Work required:
Return each line of the listing below, unchanged, and omit the images.

Data section:
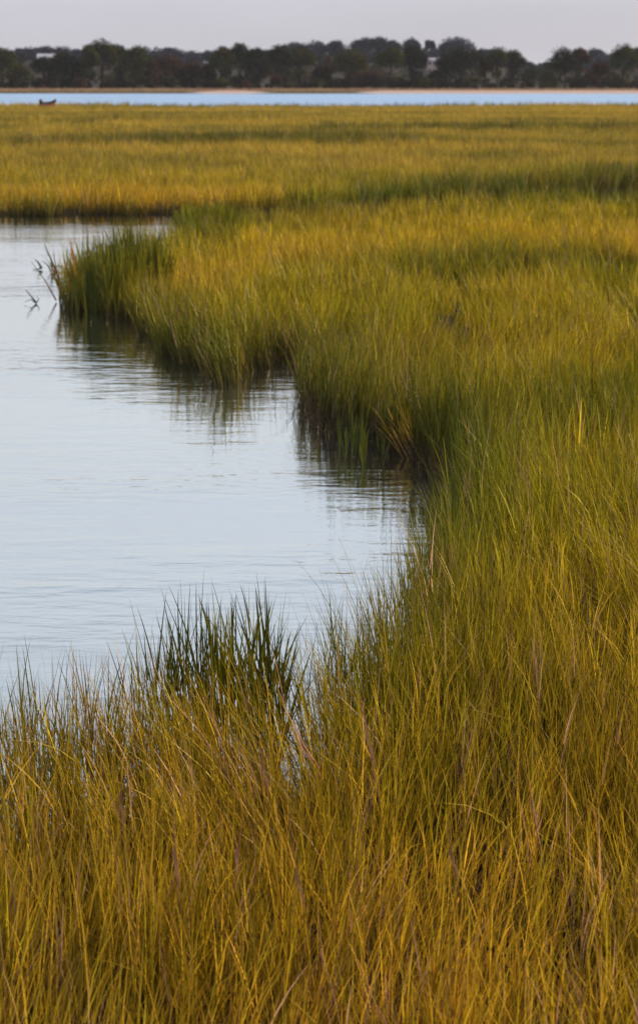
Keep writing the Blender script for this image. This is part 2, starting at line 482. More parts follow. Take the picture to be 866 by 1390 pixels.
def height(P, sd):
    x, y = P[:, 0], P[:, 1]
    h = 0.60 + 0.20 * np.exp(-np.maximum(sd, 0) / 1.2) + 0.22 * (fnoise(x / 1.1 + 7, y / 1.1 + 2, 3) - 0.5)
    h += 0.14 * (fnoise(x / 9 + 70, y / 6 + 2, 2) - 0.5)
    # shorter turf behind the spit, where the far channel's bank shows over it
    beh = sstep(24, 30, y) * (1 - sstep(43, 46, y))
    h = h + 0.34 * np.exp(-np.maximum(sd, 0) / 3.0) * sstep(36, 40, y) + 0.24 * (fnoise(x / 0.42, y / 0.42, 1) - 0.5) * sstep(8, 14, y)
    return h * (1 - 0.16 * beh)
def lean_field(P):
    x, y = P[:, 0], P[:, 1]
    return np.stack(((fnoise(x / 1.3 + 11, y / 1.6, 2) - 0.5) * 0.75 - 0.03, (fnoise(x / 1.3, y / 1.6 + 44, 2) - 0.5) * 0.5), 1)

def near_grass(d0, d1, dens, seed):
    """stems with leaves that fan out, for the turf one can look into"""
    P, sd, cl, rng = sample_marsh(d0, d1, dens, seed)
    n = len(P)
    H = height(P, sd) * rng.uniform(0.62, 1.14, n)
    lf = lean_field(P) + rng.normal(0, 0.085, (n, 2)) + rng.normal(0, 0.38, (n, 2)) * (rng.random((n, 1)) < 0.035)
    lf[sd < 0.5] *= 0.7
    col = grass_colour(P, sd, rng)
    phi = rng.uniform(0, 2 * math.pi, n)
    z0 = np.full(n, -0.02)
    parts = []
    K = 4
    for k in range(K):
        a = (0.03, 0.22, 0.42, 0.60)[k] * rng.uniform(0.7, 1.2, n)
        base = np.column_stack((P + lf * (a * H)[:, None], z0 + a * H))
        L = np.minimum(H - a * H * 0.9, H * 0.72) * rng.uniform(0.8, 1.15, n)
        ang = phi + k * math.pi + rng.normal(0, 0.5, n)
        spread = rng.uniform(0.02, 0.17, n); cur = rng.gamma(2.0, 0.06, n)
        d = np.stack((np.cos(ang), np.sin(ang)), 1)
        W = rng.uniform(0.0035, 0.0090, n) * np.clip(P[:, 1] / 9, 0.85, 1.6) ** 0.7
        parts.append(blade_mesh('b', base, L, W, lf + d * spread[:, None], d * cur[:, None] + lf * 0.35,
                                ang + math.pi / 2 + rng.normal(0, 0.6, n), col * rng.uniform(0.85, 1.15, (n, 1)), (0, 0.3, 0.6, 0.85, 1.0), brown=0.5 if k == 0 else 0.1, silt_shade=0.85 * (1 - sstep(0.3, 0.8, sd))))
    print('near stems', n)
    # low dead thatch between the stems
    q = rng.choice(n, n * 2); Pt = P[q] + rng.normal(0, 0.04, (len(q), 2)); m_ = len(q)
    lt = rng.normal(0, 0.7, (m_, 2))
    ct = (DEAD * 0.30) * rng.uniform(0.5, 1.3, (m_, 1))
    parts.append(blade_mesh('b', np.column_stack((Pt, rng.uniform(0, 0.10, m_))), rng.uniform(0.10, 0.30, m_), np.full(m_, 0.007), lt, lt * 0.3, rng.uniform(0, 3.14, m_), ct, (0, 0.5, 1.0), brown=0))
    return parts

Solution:
Keep writing the Blender script for this image. This is part 2, starting at line 482. More parts follow. Take the picture to be 866 by 1390 pixels.
def height(P, sd):
    x, y = P[:, 0], P[:, 1]
    h = 0.60 + 0.20 * np.exp(-np.maximum(sd, 0) / 1.2) + 0.22 * (fnoise(x / 1.1 + 7, y / 1.1 + 2, 3) - 0.5)
    h += 0.14 * (fnoise(x / 9 + 70, y / 6 + 2, 2) - 0.5)
    # shorter turf behind the spit, where the far channel's bank shows over it
    beh = sstep(24, 30, y) * (1 - sstep(43, 46, y))
    h = h + 0.34 * np.exp(-np.maximum(sd, 0) / 3.0) * sstep(36, 40, y) + 0.24 * (fnoise(x / 0.42, y / 0.42, 1) - 0.5) * sstep(8, 14, y)
    return h * (1 - 0.16 * beh)
def lean_field(P):
    x, y = P[:, 0], P[:, 1]
    return np.stack(((fnoise(x / 1.3 + 11, y / 1.6, 2) - 0.5) * 0.75 - 0.03, (fnoise(x / 1.3, y / 1.6 + 44, 2) - 0.5) * 0.5), 1)

def near_grass(d0, d1, dens, seed):
    """stems with leaves that fan out, for the turf one can look into"""
    P, sd, cl, rng = sample_marsh(d0, d1, dens, seed)
    n = len(P)
    H = height(P, sd) * rng.uniform(0.62, 1.14, n)
    lf = lean_field(P) + rng.normal(0, 0.085, (n, 2)) + rng.normal(0, 0.38, (n, 2)) * (rng.random((n, 1)) < 0.035)
    lf[sd < 0.5] *= 0.7
    col = grass_colour(P, sd, rng)
    phi = rng.uniform(0, 2 * math.pi, n)
    z0 = np.full(n, -0.02)
    parts = []
    K = 4
    for k in range(K):
        a = (0.03, 0.22, 0.42, 0.60)[k] * rng.uniform(0.7, 1.2, n)
        base = np.column_stack((P + lf * (a * H)[:, None], z0 + a * H))
        L = np.minimum(H - a * H * 0.9, H * 0.72) * rng.uniform(0.8, 1.15, n)
        ang = phi + k * math.pi + rng.normal(0, 0.5, n)
        spread = rng.uniform(0.02, 0.17, n); cur = rng.gamma(2.0, 0.06, n)
        d = np.stack((np.cos(ang), np.sin(ang)), 1)
        W = rng.uniform(0.0035, 0.0090, n) * np.clip(P[:, 1] / 9, 0.85, 1.6) ** 0.7
        parts.append(blade_mesh('b', base, L, W, lf + d * spread[:, None], d * cur[:, None] + lf * 0.35,
                                ang + math.pi / 2 + rng.normal(0, 0.6, n), col * rng.uniform(0.85, 1.15, (n, 1)), (0, 0.3, 0.6, 0.85, 1.0), brown=0.5 if k == 0 else 0.1, silt_shade=0.85 * (1 - sstep(0.3, 0.8, sd))))
    print('near stems', n)
    # low dead thatch between the stems
    q = rng.choice(n, n * 2); Pt = P[q] + rng.normal(0, 0.04, (len(q), 2)); m_ = len(q)
    lt = rng.normal(0, 0.7, (m_, 2))
    ct = (DEAD * 0.30) * rng.uniform(0.5, 1.3, (m_, 1))
    parts.append(blade_mesh('b', np.column_stack((Pt, rng.uniform(0, 0.10, m_))), rng.uniform(0.10, 0.30, m_), np.full(m_, 0.007), lt, lt * 0.3, rng.uniform(0, 3.14, m_), ct, (0, 0.5, 1.0), brown=0))
    return parts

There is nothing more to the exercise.